Lift and drag forces on an inclined plow moving over a granular surface

TL;DR

This study combines experiments and simulations to analyze the forces on an inclined plow over granular media, revealing a universal friction law and detailed stress and velocity field characteristics.

Contribution

It introduces a universal effective friction law for plow forces on granular surfaces, linking force proportionality to a moving wedge of grains and analyzing stress fields.

Findings

Lift and drag are proportional to the wedge weight.

Constants vary with the angle of attack, weakly with velocity.

Shear band exists under the wedge with non-hydrostatic pressure.

Abstract

We studied the drag and lift forces acting on an inclined plate while it is dragged on the surface of a granular media, both in experiment and numerical simulation.
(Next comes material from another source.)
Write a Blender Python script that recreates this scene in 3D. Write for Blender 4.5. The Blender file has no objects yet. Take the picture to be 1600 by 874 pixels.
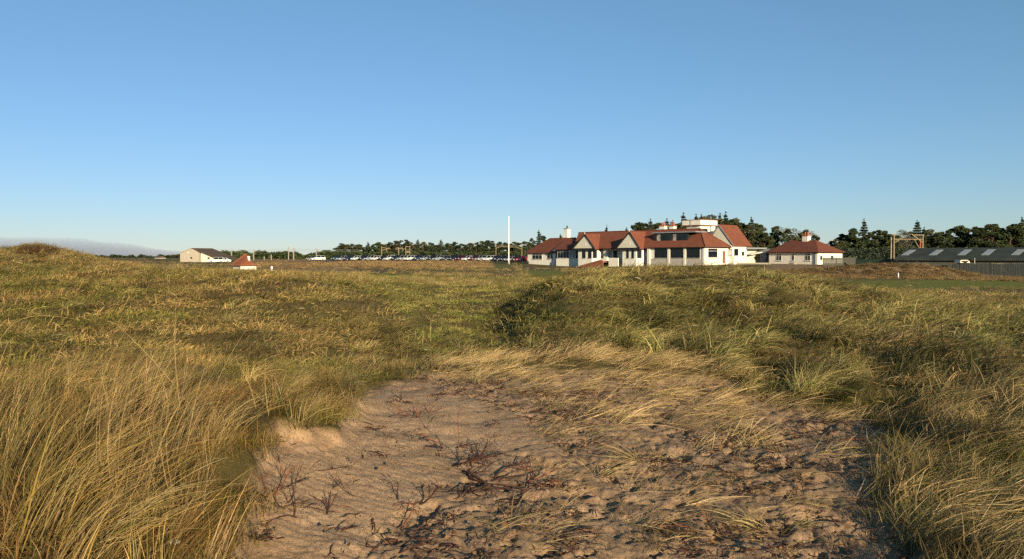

In particular, we investigated the influence of the horizontal velocity of the plate and its angle of attack. We show that a steady wedge of grains is moved in front of the plow and that the lift and drag forces are proportional to the weight of this wedge. These constants of proportionality vary with the angle of attack but not (or only weakly) on the velocity. We found a universal effective friction law which accounts for the dependence on all the above-mentioned parameters. The stress and velocity fields are calculated from the numerical simulations and show the existence of a shear band under the wedge and that the pressure is non-hydrostatic. The strongest gradients in stress and shear occur at the base of the plow where the dissipation rate is therefore highest.